2 A number of arguments have been put to me in a preliminary way by Mr Jung Wan Min, the son of the first respondents, as to why the council should not be granted the relief it seeks. It is said, for example, that condition 1.7 of a development consent granted on 22 March 1999 for a restaurant, limiting the use for a period of twelve months, is invalid.


3 In granting a consent the council may grant a consent subject to conditions: see s 80A of the Environmental Planning and Assessment Act 1979 (“the EP&A Act”). It has been consistently held, since as long ago as 1964, that time limited consents are valid. See, for example, Pitt-Mullis v Sydney City Council (1965) 10 LGRA 242; and the so called Newbury test: Newbury District Council v Secretary of State for the Environment [1980] 2 WLR 379, [1980] 1 All ER 731; and Building Owners and Managers Association of Australia Ltd v Sydney City Council (1984) 53 LGRA 54. It is clear that a condition limiting a development consent for a period is and has been held in the past to be valid.


4 A number of other arguments have been raised by Mr Jung Wan Min, but they really go to the merits of the matter rather than the legality of what is presently being carried out at the premises. It is clear to me that the consent granted in 1968 for a wedding reception lounge is simply that. It is a consent for a particular kind of function centre. It is conceded that as such the use of karaoke as an ancillary to the wedding reception lounge is also permissible.


5 What the respondents really seek to do is to use their premises for a function centre generally, and for a restaurant. They made a development application for such use. It was refused. They sought a review under s 82 of the EP&A Act and that was refused.
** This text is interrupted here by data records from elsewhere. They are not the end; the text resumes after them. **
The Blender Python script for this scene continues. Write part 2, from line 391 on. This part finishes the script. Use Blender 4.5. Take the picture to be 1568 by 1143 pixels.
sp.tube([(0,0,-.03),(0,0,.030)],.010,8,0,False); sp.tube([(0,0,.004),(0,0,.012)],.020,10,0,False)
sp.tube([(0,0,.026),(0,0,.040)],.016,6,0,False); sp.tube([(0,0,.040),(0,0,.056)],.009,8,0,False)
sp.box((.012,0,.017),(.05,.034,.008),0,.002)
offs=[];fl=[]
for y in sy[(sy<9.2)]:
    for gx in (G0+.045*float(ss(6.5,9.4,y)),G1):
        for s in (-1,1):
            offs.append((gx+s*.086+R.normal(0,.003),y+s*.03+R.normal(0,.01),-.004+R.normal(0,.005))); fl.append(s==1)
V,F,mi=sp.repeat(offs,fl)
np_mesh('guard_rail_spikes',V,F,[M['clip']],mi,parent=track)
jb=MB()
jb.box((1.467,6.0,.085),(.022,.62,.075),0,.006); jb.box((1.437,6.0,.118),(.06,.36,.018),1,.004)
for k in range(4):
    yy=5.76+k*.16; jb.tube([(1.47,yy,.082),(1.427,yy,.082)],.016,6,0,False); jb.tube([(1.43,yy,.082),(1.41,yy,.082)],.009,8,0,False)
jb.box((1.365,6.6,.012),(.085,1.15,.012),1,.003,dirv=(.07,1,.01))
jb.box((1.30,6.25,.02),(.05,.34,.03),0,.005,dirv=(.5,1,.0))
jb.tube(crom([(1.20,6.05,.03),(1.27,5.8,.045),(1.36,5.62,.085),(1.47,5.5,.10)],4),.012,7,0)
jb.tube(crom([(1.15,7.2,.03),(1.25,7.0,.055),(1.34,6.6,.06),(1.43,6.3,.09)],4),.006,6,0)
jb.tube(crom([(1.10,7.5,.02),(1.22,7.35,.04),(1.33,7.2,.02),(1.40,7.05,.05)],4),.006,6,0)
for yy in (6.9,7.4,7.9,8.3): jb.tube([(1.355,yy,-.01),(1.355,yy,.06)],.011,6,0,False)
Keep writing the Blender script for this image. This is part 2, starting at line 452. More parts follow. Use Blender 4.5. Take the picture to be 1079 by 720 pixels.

The appropriate place for the respondents to canvass all the merit considerations that they have raised is in a merit planning appeal.


6 I propose, therefore, to grant the relief the council seeks but to postpone the operation of it to enable the respondents to pursue an appeal in Class 1 of the Court’s jurisdiction in which, as I have said, all the merit arguments raised by the respondents can be raised and determined by a commissioner of the Court.


7 I therefore make the orders sought in paragraphs 1 and 2 of the application, but I postpone their operation until 4 March 2004.

      THE PARTIES ADDRESSED ON COSTS.

8 HIS HONOUR: The Class 4 proceedings were commenced on 10 May 2002, that is, after the council had issued orders on the first respondents to cease using the premises as a function centre/karaoke bar ancillary use. The council was therefore justified in commencing the proceedings particularly since no appeal in Class 1 of the Court’s jurisdiction had then been filed. It follows that there will be an order that the respondents pay the council’s costs. The exhibits may be returned.

              I hereby certify that the preceding 8 paragraphs are a true copy of the reasons for judgment herein of the Honourable Mr Justice Lloyd.